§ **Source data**
^^^^^^^^^^^^^^^^

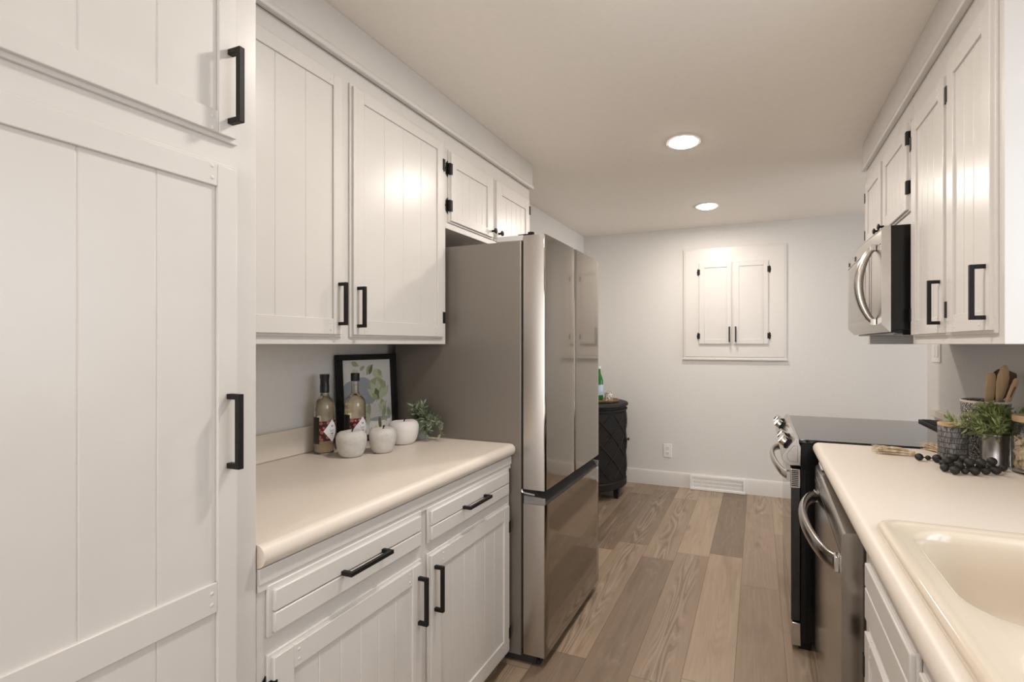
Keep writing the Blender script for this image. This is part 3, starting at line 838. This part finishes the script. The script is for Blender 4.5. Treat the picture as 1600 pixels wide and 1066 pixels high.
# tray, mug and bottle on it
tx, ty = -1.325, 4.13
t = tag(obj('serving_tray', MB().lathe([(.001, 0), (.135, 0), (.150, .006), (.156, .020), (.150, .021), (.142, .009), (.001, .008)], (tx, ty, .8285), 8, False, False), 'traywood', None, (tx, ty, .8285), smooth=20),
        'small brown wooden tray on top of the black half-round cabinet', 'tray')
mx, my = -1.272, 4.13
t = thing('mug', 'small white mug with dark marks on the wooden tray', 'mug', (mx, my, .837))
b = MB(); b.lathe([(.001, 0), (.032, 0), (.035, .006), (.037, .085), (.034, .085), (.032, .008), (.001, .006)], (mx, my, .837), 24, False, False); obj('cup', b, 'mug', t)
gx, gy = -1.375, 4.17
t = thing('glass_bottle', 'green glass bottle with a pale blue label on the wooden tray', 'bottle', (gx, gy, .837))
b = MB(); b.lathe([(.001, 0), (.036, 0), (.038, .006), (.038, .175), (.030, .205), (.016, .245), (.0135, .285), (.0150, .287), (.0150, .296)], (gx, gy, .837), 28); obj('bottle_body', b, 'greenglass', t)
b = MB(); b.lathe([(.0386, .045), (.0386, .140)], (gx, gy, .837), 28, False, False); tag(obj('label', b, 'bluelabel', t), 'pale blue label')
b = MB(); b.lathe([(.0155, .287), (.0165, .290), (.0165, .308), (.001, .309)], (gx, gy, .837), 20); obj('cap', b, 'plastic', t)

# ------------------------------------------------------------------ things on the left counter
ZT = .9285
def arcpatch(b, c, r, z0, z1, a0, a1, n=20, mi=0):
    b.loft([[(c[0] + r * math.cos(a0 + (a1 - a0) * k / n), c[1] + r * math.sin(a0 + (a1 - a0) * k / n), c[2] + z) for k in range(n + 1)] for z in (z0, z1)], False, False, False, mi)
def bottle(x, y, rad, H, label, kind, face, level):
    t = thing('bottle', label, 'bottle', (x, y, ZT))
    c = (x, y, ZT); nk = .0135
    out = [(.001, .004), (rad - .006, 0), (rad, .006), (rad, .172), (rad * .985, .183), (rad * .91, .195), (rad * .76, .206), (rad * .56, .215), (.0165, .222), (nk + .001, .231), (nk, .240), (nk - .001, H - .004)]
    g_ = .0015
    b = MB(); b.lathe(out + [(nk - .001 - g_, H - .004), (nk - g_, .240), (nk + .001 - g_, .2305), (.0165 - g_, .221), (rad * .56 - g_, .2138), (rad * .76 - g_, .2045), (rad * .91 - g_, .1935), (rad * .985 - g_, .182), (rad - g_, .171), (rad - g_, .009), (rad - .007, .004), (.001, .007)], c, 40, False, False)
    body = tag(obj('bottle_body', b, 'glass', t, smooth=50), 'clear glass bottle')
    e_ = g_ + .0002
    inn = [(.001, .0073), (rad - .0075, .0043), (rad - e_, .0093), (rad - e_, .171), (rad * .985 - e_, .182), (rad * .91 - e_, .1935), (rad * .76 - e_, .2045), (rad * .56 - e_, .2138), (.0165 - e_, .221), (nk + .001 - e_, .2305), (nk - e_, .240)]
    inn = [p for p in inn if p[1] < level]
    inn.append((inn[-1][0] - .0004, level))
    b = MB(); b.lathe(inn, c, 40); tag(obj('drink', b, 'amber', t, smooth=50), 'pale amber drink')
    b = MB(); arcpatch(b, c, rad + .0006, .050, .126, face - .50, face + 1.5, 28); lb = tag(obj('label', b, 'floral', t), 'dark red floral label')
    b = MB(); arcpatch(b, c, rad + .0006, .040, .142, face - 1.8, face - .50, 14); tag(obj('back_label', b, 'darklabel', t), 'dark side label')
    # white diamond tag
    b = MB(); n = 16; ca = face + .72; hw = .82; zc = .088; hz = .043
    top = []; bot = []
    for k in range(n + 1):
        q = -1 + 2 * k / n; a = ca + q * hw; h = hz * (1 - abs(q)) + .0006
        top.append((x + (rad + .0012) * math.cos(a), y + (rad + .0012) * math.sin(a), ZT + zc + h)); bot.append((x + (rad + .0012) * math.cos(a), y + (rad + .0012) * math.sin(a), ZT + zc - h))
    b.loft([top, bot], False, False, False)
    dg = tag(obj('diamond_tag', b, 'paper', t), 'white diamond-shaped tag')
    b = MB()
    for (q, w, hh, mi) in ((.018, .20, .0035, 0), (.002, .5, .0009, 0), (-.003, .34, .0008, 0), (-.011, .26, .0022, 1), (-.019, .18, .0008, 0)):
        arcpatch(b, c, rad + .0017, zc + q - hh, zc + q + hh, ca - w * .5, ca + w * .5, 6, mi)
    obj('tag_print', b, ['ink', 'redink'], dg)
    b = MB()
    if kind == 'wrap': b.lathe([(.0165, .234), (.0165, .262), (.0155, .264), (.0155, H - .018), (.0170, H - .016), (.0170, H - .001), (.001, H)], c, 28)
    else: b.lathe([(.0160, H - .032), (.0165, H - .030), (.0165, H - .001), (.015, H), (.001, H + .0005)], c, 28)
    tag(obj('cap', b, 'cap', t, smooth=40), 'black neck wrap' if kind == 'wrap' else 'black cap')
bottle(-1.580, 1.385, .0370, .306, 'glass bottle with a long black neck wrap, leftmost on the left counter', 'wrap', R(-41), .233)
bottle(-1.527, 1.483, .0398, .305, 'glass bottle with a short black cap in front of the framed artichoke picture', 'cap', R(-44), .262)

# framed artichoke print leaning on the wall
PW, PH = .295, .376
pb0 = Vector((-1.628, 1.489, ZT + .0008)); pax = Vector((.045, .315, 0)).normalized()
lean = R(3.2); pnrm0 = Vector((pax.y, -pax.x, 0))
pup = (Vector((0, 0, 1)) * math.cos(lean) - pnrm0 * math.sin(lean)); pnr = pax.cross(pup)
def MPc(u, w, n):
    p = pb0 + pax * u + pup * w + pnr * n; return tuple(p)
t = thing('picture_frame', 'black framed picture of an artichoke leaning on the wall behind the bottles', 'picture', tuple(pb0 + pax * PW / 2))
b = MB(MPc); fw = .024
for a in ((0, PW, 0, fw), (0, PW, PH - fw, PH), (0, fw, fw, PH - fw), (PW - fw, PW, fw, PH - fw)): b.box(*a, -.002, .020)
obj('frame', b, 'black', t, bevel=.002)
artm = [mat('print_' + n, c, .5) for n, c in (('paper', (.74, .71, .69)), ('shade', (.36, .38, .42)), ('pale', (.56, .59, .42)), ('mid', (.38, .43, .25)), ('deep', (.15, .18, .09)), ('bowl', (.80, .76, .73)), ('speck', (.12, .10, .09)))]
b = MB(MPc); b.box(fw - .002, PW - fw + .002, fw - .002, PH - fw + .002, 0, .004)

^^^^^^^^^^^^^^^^

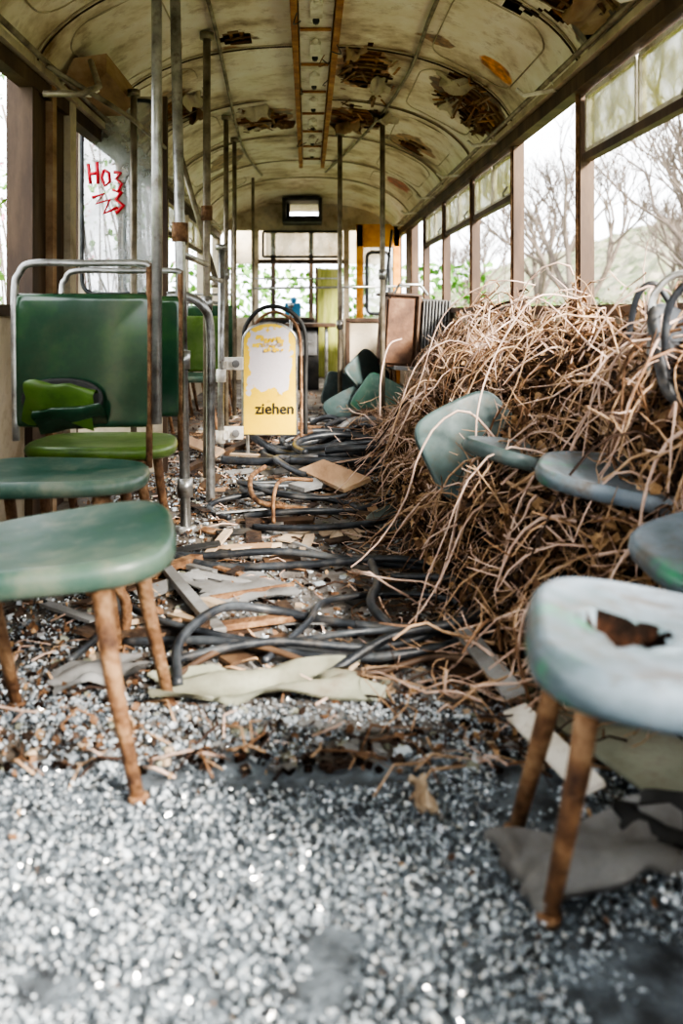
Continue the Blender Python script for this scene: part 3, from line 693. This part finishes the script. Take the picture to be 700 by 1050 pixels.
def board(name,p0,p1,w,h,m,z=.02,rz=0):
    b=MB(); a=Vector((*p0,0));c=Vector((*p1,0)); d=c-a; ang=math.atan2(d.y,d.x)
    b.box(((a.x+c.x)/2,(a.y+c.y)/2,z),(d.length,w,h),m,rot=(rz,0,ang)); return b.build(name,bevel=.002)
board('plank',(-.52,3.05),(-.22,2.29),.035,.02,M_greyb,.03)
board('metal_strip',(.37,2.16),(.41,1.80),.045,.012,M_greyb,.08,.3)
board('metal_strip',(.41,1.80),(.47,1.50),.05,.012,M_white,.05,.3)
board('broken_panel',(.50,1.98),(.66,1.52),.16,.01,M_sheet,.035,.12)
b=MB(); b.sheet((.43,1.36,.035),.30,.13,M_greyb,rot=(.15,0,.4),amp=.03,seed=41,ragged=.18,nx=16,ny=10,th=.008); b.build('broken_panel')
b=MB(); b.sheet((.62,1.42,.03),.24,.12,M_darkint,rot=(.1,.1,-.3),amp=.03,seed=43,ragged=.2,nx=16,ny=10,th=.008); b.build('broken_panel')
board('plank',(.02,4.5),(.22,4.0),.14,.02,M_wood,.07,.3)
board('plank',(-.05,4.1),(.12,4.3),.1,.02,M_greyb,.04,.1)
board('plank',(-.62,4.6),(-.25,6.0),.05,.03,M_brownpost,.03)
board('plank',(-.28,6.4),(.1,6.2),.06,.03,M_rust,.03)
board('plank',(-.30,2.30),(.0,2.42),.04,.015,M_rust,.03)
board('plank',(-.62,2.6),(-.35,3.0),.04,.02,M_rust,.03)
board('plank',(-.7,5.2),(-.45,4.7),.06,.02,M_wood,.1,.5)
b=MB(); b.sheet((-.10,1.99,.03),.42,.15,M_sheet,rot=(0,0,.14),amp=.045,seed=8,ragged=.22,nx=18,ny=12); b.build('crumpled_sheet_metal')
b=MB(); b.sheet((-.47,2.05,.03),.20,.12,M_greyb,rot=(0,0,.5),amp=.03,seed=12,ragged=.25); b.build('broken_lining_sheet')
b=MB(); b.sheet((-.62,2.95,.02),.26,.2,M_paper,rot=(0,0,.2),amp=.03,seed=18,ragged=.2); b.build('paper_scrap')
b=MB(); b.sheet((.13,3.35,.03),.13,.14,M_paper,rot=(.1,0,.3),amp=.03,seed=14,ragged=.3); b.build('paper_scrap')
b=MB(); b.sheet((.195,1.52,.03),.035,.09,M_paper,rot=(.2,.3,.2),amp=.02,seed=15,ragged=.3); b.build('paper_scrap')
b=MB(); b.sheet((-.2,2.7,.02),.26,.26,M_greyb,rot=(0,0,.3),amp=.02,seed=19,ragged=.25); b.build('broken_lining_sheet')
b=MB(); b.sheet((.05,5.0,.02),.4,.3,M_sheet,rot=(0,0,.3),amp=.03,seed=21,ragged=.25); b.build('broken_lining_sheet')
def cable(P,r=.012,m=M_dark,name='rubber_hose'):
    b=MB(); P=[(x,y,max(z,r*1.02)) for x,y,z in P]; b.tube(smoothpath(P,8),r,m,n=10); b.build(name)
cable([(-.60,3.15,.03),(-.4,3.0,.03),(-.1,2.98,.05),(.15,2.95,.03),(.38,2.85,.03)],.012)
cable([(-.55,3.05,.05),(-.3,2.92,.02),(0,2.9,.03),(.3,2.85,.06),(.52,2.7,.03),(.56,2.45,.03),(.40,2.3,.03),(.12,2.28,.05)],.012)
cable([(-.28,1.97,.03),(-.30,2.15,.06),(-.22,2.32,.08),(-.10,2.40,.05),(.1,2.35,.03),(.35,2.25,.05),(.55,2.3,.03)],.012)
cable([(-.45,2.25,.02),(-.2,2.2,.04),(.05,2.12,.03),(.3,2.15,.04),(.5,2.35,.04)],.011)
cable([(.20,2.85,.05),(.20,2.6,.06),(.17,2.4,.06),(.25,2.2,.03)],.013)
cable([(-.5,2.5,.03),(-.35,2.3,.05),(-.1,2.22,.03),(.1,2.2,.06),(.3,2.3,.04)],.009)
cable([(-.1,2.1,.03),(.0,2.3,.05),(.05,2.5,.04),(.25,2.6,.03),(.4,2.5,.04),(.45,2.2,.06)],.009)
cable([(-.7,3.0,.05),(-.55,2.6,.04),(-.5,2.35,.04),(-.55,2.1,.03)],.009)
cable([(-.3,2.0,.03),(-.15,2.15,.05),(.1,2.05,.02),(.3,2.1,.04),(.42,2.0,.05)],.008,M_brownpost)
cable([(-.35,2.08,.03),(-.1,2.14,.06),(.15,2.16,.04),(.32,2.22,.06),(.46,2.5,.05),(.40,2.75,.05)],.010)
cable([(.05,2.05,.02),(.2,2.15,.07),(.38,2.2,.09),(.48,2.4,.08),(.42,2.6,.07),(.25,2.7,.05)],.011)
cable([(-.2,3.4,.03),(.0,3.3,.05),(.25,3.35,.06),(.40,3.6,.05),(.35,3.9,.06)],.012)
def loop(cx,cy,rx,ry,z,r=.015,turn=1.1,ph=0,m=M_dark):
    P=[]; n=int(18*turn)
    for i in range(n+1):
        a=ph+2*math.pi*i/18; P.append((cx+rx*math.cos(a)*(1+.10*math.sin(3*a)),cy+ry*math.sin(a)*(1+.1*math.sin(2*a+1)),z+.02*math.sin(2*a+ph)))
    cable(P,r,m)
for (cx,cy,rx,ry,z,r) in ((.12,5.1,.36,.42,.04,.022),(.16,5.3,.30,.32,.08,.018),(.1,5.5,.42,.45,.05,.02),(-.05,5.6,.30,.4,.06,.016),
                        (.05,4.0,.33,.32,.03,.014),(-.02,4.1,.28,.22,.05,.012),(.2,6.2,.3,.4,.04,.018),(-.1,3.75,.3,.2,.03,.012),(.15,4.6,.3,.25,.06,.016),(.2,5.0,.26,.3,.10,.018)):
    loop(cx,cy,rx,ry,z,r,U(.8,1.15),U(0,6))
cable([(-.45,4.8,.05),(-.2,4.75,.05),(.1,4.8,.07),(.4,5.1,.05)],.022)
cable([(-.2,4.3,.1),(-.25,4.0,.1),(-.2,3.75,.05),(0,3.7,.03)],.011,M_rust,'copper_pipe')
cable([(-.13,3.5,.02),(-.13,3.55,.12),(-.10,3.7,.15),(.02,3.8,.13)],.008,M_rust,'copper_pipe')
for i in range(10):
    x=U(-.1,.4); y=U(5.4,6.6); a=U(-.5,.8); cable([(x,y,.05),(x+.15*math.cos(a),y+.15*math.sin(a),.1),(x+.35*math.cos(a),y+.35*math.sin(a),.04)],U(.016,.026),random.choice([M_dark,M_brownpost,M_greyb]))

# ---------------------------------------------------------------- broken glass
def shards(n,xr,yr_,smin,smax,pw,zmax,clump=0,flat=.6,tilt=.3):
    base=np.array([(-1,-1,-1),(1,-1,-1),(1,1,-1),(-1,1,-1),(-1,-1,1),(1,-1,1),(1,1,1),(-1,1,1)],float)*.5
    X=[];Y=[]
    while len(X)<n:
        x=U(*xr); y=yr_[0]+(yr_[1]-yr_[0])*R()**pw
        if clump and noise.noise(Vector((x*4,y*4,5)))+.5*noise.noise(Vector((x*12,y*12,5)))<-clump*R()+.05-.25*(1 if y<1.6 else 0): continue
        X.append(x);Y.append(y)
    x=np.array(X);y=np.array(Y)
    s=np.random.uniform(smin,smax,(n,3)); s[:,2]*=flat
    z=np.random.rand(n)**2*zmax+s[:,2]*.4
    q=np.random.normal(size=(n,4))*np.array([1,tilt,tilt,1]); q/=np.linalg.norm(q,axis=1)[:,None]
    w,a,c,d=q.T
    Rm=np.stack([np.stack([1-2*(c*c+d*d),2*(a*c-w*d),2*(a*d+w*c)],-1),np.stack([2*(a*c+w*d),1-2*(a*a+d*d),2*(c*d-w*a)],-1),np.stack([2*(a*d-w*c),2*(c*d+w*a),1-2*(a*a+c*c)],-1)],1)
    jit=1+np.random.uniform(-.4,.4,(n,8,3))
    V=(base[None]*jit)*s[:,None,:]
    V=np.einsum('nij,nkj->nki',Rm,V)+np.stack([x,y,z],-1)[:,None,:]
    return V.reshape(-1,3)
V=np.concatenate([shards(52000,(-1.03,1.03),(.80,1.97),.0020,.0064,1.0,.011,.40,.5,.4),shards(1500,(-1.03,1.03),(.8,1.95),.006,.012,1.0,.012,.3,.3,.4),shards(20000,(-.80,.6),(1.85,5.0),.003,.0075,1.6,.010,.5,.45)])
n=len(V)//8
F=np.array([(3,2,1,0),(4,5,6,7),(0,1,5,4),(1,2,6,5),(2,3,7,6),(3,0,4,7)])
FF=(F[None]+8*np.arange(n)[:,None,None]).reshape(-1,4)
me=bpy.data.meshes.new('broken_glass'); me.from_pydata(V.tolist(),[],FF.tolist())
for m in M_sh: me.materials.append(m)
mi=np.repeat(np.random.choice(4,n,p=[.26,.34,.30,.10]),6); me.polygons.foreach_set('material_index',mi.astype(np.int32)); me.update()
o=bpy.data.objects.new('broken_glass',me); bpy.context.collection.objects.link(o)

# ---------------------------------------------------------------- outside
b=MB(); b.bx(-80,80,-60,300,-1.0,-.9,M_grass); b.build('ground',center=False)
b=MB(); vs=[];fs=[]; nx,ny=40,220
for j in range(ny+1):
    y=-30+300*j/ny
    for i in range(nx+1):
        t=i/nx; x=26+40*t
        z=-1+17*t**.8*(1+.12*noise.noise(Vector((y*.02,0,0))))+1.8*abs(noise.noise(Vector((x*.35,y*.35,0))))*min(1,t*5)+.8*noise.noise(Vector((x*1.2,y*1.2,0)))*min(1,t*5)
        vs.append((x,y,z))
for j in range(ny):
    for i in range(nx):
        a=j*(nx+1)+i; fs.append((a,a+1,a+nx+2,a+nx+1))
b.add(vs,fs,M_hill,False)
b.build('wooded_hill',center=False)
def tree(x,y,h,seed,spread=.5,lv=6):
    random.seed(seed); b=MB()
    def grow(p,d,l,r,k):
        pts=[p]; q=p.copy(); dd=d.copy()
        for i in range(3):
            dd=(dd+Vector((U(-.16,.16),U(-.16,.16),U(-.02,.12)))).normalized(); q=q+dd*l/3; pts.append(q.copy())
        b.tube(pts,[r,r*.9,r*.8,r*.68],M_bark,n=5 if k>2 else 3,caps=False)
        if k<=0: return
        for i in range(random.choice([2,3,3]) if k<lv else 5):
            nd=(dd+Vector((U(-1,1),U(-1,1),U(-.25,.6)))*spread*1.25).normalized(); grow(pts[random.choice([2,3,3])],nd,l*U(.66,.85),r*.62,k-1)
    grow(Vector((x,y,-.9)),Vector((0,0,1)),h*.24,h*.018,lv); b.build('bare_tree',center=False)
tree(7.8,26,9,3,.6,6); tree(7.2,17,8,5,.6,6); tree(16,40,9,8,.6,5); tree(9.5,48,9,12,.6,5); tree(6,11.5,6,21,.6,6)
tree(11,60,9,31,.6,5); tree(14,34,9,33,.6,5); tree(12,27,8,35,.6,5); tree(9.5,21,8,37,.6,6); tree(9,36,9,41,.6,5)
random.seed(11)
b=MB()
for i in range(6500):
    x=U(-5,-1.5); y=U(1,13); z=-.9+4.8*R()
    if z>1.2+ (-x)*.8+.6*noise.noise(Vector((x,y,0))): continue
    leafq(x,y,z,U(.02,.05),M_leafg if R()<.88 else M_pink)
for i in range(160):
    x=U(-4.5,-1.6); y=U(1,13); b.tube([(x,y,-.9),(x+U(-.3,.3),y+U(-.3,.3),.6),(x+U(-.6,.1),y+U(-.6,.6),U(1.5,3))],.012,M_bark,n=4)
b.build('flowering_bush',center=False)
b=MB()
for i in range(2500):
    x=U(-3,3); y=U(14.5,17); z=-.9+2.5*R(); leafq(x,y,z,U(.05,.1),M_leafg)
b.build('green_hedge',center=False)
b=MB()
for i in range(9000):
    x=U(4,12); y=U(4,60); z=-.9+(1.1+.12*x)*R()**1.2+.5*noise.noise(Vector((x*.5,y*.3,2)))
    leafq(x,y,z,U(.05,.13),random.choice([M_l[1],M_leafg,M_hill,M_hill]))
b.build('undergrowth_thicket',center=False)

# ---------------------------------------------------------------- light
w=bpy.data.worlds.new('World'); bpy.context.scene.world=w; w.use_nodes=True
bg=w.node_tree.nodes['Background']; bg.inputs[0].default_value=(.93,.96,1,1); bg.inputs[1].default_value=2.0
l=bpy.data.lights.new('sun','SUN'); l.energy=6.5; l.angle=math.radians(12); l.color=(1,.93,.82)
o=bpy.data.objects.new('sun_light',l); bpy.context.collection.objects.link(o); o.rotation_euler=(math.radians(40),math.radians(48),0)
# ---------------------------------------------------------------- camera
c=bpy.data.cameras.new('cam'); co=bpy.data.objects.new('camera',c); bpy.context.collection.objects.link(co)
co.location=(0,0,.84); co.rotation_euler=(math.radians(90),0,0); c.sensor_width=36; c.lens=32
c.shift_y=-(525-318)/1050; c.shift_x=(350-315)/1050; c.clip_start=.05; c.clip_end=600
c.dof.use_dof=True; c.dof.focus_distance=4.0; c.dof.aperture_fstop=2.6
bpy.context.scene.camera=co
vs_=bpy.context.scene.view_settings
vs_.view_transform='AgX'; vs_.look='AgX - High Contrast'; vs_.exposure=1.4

^^^^^^^^^^^^^^^^

§ **WORK TO COMPLETE**
Exactly and only the lines from the line with "Keep writing the" to the line with "b, 'plastic', t)", both included, are to be printed.

§ **OUTPUT FOR THIS EXERCISE**
Keep writing the Blender script for this image. This is part 3, starting at line 838. This part finishes the script. The script is for Blender 4.5. Treat the picture as 1600 pixels wide and 1066 pixels high.
# tray, mug and bottle on it
tx, ty = -1.325, 4.13
t = tag(obj('serving_tray', MB().lathe([(.001, 0), (.135, 0), (.150, .006), (.156, .020), (.150, .021), (.142, .009), (.001, .008)], (tx, ty, .8285), 8, False, False), 'traywood', None, (tx, ty, .8285), smooth=20),
        'small brown wooden tray on top of the black half-round cabinet', 'tray')
mx, my = -1.272, 4.13
t = thing('mug', 'small white mug with dark marks on the wooden tray', 'mug', (mx, my, .837))
b = MB(); b.lathe([(.001, 0), (.032, 0), (.035, .006), (.037, .085), (.034, .085), (.032, .008), (.001, .006)], (mx, my, .837), 24, False, False); obj('cup', b, 'mug', t)
gx, gy = -1.375, 4.17
t = thing('glass_bottle', 'green glass bottle with a pale blue label on the wooden tray', 'bottle', (gx, gy, .837))
b = MB(); b.lathe([(.001, 0), (.036, 0), (.038, .006), (.038, .175), (.030, .205), (.016, .245), (.0135, .285), (.0150, .287), (.0150, .296)], (gx, gy, .837), 28); obj('bottle_body', b, 'greenglass', t)
b = MB(); b.lathe([(.0386, .045), (.0386, .140)], (gx, gy, .837), 28, False, False); tag(obj('label', b, 'bluelabel', t), 'pale blue label')
b = MB(); b.lathe([(.0155, .287), (.0165, .290), (.0165, .308), (.001, .309)], (gx, gy, .837), 20); obj('cap', b, 'plastic', t)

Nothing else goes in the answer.